RPGと冒険物語の親和性
冒険物語の基本は「行って帰る」お話であることと、帰ってきたあと、行く前と比べて「成長している」ということである、と聞く。
ところで、この際の「成長」は「精神的な成長」が通常必要とされるが、僕は必ずしもそうでなくていいと思っている。
「行って帰っ」てきたあとに何故「成長」が必要なのかと言えば、作中での主人公の苦労や体験が、何らかの形で報われてほしいと読者が考えるからだと考えている。
「行って帰っ」てきて、行く前と何も変わってません、というのでは、物語の体験が無駄な時間、無駄な労力、徒労、骨折り損のくたびれ儲けだったという印象になる。
また、変わったと言って、行く前よりも状態が悪化していたら、これも嬉しくない。
多くの人(読者)は、苦労や努力をした人には、それに相応しいと思えるだけの何らかの対価が与えられるべきだ(与えられてほしい)と考える。
そのあるべきと考える姿、願望通りの結果になったときに、読者はすっきりとした気分のいい読後感で、物語を読み終えることができる。
そう考え、僕は「行って帰ってきた」あとの「成長」というのは、「報酬」という性質のものだと思っている。
なので、それが必ずしも「精神的な成長」である必要はない、と考える。
(ちなみに、この物語中での「精神的な成長」をするという綺麗な構造で作られたクオリディアコード4話までの東京編では、成長した後の主人公が「あれ誰? キモイんですけど」と言われていて大変面白かった)
ただ、「報酬」と言って、その体験の結果が「(作中の)お金」なんていう大した価値のないように見えるものに代えられてしまうと、読者の満足には届かない恐れがある。
なので、主人公の「精神的な成長」という、とても立派で素晴らしいと思えるものを報酬にするのがいいという発想になるのではないか、と思う。

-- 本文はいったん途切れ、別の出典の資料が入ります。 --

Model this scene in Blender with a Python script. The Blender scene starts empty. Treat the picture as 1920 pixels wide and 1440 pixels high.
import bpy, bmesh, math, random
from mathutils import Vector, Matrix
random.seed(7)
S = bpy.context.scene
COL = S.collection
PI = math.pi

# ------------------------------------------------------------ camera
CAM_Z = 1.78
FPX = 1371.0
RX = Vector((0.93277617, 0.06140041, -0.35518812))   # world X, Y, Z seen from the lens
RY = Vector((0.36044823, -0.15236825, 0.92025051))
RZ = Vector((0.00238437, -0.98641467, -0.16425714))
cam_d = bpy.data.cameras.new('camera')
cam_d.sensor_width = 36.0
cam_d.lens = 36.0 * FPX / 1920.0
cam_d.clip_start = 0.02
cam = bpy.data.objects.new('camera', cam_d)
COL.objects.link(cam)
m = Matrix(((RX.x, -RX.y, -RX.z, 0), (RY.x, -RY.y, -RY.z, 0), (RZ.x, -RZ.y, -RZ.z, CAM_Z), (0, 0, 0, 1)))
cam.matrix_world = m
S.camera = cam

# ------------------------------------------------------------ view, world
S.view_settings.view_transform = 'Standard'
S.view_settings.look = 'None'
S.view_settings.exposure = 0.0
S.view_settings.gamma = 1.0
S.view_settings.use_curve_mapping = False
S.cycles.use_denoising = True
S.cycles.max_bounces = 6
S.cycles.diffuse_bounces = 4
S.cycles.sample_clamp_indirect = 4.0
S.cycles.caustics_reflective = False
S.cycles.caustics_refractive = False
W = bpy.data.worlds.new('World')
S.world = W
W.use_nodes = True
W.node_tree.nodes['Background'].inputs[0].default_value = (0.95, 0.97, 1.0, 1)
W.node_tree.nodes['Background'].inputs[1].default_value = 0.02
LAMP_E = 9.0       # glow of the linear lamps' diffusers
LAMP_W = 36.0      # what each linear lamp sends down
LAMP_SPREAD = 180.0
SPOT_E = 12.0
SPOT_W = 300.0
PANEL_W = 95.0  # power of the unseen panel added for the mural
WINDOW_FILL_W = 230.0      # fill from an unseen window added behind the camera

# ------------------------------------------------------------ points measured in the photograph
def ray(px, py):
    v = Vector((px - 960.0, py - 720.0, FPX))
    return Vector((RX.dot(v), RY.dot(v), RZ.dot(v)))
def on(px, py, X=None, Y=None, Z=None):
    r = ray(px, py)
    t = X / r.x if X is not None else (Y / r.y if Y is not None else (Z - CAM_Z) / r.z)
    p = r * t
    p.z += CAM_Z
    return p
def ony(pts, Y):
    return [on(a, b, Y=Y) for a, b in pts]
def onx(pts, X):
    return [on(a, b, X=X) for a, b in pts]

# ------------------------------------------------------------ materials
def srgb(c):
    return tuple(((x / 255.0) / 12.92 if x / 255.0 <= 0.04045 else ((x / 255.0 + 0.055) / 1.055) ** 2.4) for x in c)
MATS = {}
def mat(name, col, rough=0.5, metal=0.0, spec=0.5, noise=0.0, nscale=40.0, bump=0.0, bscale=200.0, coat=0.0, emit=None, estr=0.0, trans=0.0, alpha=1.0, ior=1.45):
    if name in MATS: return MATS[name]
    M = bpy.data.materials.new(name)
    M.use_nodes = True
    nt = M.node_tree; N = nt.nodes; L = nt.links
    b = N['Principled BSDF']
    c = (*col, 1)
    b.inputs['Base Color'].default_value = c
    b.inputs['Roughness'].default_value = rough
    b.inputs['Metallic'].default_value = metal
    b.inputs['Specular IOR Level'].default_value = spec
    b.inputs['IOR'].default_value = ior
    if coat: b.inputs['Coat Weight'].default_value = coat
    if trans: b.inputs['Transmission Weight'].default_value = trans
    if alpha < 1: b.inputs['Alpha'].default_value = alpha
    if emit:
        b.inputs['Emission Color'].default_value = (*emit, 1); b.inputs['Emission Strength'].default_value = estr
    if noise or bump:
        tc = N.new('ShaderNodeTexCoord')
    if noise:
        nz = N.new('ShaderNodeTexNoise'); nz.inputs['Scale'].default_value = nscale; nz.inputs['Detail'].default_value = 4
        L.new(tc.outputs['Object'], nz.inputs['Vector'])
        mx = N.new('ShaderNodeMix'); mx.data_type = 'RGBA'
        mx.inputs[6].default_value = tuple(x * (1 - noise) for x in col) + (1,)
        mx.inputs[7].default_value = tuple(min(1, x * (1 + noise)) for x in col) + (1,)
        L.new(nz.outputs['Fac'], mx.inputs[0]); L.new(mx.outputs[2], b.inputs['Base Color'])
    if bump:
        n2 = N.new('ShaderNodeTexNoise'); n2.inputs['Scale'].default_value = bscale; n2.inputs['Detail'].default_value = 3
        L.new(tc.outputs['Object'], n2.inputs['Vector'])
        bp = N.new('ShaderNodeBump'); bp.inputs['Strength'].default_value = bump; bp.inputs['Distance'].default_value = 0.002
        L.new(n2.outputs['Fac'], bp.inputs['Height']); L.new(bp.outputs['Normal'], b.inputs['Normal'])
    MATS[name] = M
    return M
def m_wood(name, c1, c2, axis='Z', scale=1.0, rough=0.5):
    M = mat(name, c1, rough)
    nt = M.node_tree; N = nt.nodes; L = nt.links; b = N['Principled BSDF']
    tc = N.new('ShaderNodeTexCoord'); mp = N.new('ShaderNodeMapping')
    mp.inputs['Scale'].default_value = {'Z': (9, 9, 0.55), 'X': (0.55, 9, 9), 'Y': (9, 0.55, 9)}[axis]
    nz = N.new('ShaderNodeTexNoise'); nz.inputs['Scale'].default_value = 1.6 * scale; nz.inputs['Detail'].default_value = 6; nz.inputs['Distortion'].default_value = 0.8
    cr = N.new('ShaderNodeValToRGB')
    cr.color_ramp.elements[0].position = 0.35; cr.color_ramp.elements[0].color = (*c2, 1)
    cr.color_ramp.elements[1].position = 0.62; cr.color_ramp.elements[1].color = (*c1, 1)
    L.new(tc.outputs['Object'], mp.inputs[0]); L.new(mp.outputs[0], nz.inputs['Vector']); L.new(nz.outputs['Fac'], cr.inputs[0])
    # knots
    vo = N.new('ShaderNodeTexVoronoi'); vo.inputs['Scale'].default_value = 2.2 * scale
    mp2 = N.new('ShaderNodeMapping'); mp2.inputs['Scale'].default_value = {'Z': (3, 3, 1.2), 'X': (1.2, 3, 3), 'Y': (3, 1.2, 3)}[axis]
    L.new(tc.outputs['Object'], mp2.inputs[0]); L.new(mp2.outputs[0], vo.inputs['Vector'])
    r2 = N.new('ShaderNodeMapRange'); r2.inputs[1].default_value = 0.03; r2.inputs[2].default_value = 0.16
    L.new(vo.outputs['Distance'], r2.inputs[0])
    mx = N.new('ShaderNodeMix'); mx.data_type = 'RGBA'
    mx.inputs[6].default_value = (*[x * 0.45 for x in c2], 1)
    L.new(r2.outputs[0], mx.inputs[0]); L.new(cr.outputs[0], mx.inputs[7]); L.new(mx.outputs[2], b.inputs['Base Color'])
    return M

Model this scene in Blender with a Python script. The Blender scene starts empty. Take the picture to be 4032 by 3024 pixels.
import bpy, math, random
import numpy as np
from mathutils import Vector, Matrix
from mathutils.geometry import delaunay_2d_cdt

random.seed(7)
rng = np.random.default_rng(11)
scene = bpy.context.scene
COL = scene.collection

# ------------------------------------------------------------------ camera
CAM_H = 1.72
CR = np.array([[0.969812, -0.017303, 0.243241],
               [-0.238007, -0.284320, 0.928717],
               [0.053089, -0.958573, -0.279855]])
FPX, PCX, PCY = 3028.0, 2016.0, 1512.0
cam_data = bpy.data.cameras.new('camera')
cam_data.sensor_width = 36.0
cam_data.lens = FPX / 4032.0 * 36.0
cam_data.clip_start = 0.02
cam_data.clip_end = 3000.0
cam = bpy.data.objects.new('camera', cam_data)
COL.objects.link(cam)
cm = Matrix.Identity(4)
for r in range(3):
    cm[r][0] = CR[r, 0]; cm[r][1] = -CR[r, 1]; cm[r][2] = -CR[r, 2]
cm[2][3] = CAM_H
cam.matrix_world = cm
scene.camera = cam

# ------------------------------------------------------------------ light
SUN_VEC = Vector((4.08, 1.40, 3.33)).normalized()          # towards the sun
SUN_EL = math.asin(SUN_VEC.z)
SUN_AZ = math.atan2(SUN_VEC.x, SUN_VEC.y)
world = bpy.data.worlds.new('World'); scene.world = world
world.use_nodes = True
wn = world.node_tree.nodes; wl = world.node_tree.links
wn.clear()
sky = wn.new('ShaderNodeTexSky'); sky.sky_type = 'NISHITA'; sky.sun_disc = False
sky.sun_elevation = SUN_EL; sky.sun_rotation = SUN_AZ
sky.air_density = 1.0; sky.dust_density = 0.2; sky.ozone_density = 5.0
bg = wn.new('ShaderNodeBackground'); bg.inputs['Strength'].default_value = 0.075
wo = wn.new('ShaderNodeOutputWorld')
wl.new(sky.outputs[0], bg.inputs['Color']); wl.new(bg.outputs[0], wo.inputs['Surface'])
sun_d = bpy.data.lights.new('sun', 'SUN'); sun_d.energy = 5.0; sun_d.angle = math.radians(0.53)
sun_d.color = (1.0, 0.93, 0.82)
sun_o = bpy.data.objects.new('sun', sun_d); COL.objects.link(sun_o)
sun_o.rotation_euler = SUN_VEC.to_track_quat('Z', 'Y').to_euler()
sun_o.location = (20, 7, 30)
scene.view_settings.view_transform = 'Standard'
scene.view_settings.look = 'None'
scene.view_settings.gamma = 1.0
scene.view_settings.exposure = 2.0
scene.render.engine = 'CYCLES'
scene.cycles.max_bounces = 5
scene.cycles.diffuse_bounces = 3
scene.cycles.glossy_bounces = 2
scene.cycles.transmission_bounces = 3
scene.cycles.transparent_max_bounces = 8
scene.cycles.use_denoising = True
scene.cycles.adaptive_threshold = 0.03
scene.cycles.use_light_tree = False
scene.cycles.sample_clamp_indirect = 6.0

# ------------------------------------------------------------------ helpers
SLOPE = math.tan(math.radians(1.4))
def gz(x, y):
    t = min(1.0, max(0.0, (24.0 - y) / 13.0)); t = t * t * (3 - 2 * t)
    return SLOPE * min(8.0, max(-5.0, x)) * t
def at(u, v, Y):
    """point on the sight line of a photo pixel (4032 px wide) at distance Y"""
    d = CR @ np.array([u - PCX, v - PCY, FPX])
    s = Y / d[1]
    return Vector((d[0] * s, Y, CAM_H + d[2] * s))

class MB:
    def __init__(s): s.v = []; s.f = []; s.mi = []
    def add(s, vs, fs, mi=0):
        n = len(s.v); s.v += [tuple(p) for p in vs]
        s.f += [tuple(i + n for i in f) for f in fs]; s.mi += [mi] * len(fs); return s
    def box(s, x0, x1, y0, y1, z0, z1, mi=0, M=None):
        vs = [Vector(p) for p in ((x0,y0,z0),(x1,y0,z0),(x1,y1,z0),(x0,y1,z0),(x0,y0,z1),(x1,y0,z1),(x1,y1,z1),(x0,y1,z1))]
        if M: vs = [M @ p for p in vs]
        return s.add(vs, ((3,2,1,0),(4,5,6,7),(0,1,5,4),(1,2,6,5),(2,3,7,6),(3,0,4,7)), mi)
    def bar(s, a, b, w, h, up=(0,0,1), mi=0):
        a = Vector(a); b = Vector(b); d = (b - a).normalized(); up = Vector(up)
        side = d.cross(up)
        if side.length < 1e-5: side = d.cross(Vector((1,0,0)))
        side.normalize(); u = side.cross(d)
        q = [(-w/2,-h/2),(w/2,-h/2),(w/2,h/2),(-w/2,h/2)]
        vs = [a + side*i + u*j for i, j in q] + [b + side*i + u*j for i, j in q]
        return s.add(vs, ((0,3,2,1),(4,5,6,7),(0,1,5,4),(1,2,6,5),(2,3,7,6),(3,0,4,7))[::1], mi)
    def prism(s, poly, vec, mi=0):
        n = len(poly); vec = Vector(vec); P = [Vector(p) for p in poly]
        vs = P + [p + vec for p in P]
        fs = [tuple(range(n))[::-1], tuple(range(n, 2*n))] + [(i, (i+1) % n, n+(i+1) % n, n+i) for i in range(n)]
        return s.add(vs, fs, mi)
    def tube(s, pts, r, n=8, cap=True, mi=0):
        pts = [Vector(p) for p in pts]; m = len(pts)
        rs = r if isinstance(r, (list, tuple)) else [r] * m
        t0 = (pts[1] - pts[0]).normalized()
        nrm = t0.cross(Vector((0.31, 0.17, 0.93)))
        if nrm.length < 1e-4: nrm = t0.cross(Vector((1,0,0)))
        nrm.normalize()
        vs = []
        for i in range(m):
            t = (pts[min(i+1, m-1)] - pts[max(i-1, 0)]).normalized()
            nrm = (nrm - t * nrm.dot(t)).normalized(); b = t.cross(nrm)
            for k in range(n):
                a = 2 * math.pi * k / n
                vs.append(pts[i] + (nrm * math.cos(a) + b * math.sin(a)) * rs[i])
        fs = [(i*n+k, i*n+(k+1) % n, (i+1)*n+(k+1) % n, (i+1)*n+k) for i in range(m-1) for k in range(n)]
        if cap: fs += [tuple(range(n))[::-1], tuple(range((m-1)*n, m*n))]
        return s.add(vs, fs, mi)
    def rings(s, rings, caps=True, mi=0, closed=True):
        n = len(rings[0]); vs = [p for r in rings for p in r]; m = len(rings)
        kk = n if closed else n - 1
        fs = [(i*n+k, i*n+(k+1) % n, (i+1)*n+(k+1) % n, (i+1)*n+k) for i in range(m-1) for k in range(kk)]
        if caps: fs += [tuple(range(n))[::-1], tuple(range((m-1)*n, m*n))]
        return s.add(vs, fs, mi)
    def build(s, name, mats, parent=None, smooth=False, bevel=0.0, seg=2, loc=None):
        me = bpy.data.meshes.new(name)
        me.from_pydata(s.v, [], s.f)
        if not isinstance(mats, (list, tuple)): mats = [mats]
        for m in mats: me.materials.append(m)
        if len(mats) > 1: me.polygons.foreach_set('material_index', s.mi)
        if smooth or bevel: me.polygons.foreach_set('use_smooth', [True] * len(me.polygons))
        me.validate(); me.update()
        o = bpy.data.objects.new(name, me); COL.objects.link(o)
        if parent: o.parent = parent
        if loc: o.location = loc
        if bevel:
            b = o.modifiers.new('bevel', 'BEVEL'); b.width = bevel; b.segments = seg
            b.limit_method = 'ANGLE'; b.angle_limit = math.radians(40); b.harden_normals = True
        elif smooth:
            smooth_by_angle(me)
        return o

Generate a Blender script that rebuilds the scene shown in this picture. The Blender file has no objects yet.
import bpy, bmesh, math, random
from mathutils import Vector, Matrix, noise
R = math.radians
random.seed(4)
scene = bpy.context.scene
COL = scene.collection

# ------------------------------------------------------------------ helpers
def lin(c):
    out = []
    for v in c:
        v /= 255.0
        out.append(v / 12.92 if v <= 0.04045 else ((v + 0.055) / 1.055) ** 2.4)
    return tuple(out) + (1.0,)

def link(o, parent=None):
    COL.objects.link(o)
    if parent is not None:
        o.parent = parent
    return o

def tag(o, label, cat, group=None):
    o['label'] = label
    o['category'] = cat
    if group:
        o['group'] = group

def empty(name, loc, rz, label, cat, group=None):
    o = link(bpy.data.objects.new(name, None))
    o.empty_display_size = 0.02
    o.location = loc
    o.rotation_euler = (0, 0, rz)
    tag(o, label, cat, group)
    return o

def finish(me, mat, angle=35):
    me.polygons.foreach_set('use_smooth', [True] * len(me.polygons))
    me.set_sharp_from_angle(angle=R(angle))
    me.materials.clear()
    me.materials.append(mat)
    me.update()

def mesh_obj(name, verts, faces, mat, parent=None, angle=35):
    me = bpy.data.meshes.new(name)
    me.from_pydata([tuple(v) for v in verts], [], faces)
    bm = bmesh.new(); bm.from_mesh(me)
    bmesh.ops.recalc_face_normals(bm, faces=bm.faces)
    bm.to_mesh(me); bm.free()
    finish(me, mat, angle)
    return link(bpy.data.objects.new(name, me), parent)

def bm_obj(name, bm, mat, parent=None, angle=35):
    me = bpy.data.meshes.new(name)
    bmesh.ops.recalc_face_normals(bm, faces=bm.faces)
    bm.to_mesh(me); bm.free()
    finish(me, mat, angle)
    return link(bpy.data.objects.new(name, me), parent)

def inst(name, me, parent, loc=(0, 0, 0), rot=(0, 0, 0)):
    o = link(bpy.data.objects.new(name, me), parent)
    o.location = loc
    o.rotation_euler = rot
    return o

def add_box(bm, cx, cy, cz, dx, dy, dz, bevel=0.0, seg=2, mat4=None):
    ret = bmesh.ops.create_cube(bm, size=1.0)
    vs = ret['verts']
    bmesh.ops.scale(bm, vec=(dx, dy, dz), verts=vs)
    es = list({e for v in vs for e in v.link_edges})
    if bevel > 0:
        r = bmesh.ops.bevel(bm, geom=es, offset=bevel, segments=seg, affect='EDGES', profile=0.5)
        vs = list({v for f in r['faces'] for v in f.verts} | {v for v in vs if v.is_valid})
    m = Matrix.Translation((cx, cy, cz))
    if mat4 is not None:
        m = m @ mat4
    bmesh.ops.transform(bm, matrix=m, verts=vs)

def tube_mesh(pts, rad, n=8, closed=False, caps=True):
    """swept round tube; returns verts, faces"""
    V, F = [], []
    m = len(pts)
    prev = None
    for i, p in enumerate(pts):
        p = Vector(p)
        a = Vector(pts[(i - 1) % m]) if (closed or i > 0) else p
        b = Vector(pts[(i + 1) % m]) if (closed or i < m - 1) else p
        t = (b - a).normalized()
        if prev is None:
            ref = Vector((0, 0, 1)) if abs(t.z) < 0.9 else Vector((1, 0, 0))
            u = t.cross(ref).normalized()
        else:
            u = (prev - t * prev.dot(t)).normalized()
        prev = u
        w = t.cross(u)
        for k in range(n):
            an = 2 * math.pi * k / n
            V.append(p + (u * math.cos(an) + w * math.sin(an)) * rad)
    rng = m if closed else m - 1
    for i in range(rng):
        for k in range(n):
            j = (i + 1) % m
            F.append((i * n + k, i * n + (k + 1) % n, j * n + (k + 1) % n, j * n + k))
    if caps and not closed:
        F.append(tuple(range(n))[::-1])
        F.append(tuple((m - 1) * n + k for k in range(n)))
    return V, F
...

なお、現実では苦労や努力をしたからと言ってそれが必ず成果につながるとは限らない、というのは現実の話であって、娯楽作品としての物語のあるべき姿とは話が異なる。
エンタテイメント作品というのは、そういった点においては、現実とは決別するべきである。
もしそこにリアリティが必要なのだとすれば、それは、読者が「嘘くささ」を感じないようにするため、という目的においてのみ妥当すると考える。
要は、『ハリウッド脚本術』で言うところの「信頼性のコスモス」を壊さないことが重要なのであって、現実的であることが重要なのではない。
さて、この「行って帰っ」てきて、「成長」や「報酬」を得るというのは、ロールプレイングゲームの基本構造と非常によく似ている。
僕がRPGと言って真っ先に思い浮かべるのはドラクエⅢ(ファミコン版)なので、そういう話なのだけれど。
行って帰る、という構造は、言い換えれば「日常→非日常→日常」という流れである。
このときの「日常」というのは、主人公の立場や精神状態が安定的で、安心できる状態。
一方の「非日常」というのは、未知や不安や危険にさらされ、足場の不安定な状態。
「サスペンス」という言葉は「サスペンダー」という衣類部品にもあるように「吊り下げる」という意味で、主人公や読者の気持ちが宙に吊り下げられた状態、不安定で不安な状態を意味するらしい。
まさにRPGでは、街という「日常」からスタートして、モンスターの出現するフィールドやダンジョンで死闘を繰り広げるという「非日常」を体験し、また街に戻ってきたり、あるいは別の街に到着したりして「日常」に戻ってくる。
そして、その過程で経験値やお金がたんまり手に入っているという寸法で、「成長」や「報酬」を手に入れている。
これはコンシューマのRPGだけでなく、TRPGでも踏襲している流れだ。
(どちらが先か、ならこれをやった最初はD&Dのはずなので、TRPGなのだろうけど)
つまり、面白さを担保する基本構造が、RPGと冒険物語とで、非常に酷似している。
まったく同じものだと言ってしまっても差し支えないのではないかと思う。